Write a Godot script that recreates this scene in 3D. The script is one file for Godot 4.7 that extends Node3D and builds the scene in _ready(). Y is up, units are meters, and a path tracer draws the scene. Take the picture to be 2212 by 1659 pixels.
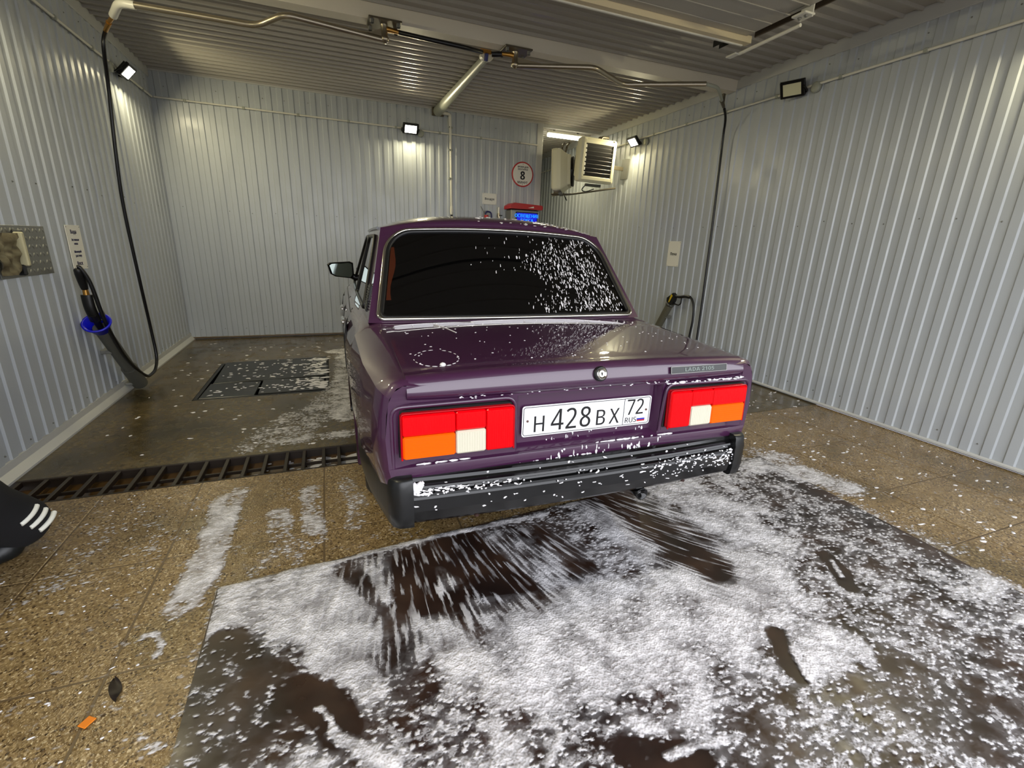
extends Node3D
# A self-service car wash bay: a dark purple sedan seen from behind, foam over the floor, ribbed sheet walls and ceiling.
# World: metres, floor at y 0, the bay runs away from the camera along -z.

const XL := -1.65      # left wall face
const XR := 4.0        # right wall face
const ZB := -6.72      # back wall face
const ZF := 0.35        # front wall (open door) behind the camera
const HC := 2.95       # ceiling
const PITCH := 0.119   # rib pitch of the sheets
const CAR_AT := Vector3(0.8396, 0.0, -1.3444)
const CAR_TURN := -0.02135

var names := {}
var rng := RandomNumberGenerator.new()
var font: SystemFont
var font_bold: SystemFont
var font_mono: SystemFont
var MT := {}

func _ready() -> void:
	rng.seed = 7
	make_camera()
	make_sky_and_exposure()
	make_fonts()
	make_materials()
	build_room()
	build_floor()
	build_ceiling_things()
	build_lamps()
	build_wall_things()
	build_left_station()
	build_right_station()
	build_heaters()
	build_back_things()
	build_car()
	build_person()
	build_litter()
	build_foam()

# ---------------------------------------------------------------- camera, sky, exposure
func make_camera() -> void:
	var cam := Camera3D.new()
	cam.name = "camera"
	cam.position = Vector3(0, 1.28, 0)
	cam.basis = Basis.from_euler(Vector3(-0.29425, -0.37934, 0.036933), EULER_ORDER_YXZ)
	cam.fov = rad_to_deg(2.0 * atan(829.5 / 998.0))
	cam.near = 0.05
	cam.far = 200.0
	add_child(cam)
	cam.current = true

func make_sky_and_exposure() -> void:
	var sky_mat := ProceduralSkyMaterial.new()
	sky_mat.sky_top_color = Color(0.79, 0.80, 0.825)
	sky_mat.sky_horizon_color = Color(0.895, 0.90, 0.92)
	sky_mat.ground_bottom_color = Color(0.40, 0.40, 0.42)
	sky_mat.ground_horizon_color = Color(0.70, 0.74, 0.80)
	sky_mat.sky_curve = 0.2
	var sky := Sky.new()
	sky.sky_material = sky_mat
	var env := Environment.new()
	env.background_mode = Environment.BG_SKY
	env.sky = sky
	env.background_energy_multiplier = 6.6
	env.tonemap_mode = Environment.TONE_MAPPER_LINEAR
	env.tonemap_exposure = 1.0
	env.sdfgi_enabled = true
	env.ssao_enabled = true
	env.ssil_enabled = true
	var we := WorldEnvironment.new()
	we.name = "world_environment"
	we.environment = env
	add_child(we)

const FLOOD_ENERGY := 1.45

func make_fonts() -> void:
	font = SystemFont.new()
	font.font_names = PackedStringArray(["Droid Sans"])
	font_bold = SystemFont.new()
	font_bold.font_names = PackedStringArray(["Droid Sans"])
	font_bold.font_weight = 700
	font_mono = SystemFont.new()
	font_mono.font_names = PackedStringArray(["Droid Sans Mono"])

# ---------------------------------------------------------------- naming and tagging
func numbered(called: String) -> String:
	if not names.has(called):
		names[called] = 0
		return called
	names[called] += 1
	return "%s_%03d" % [called, names[called]]

func tag(o: Node, label := "", category := "", group := "", kind := "") -> Node:
	if label: o.set_meta("label", label)
	if category: o.set_meta("category", category)
	if group: o.set_meta("group", group)
	if kind: o.set_meta("kind", kind)
	return o

func thing(called: String, label: String, category: String, at := Vector3.ZERO, turn := 0.0, group := "") -> Node3D:
	var o := Node3D.new()
	o.name = numbered(called)
	add_child(o)
	o.position = at
	o.rotation.y = turn
	tag(o, label, category, group)
	return o

func struct(called: String, label := "") -> Node3D:
	var o := Node3D.new()
	o.name = numbered(called)
	add_child(o)
	tag(o, label, "", "", "structure")
	return o

func obj(called: String, s: SurfaceTool, m: Material, parent: Node = null, at := Vector3.ZERO) -> MeshInstance3D:
	s.generate_normals()
	return put(called, s.commit(), m, parent, at)

func put(called: String, mesh: Mesh, m: Material, parent: Node = null, at := Vector3.ZERO) -> MeshInstance3D:
	var o := MeshInstance3D.new()
	o.name = numbered(called) if parent == null else called
	o.mesh = mesh
	o.material_override = m
	o.position = at
	if parent == null:
		add_child(o)
	else:
		parent.add_child(o, true)
	return o

# ---------------------------------------------------------------- mesh helpers
func st() -> SurfaceTool:
	var s := SurfaceTool.new()
	s.begin(Mesh.PRIMITIVE_TRIANGLES)
	s.set_smooth_group(-1)
	return s

func t3(s: SurfaceTool, a: Vector3, b: Vector3, c: Vector3) -> void:
	s.add_vertex(a)
	s.add_vertex(b)
	s.add_vertex(c)

# a convex face fan whose front looks away from the point cen
func fo(s: SurfaceTool, p: Array, cen: Vector3) -> void:
	var a: Vector3 = p[0]
	var n := Vector3.ZERO
	var mid := Vector3.ZERO
	for i in p.size():
		mid += p[i]
		if i > 1:
			n += (p[i - 1] - a).cross(p[i] - a)
	mid /= p.size()
	var out := n.dot(mid - cen) > 0.0
	for i in range(1, p.size() - 1):
		if out:
			t3(s, a, p[i + 1], p[i])
		else:
			t3(s, a, p[i], p[i + 1])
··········
* Given request *
The lines to collect are those holding the string "extends"; copy them all.

* Result *
Write a Godot script that recreates this scene in 3D. The script is one file for Godot 4.7 that extends Node3D and builds the scene in _ready(). Y is up, units are meters, and a path tracer draws the scene. Take the picture to be 2212 by 1659 pixels.
extends Node3D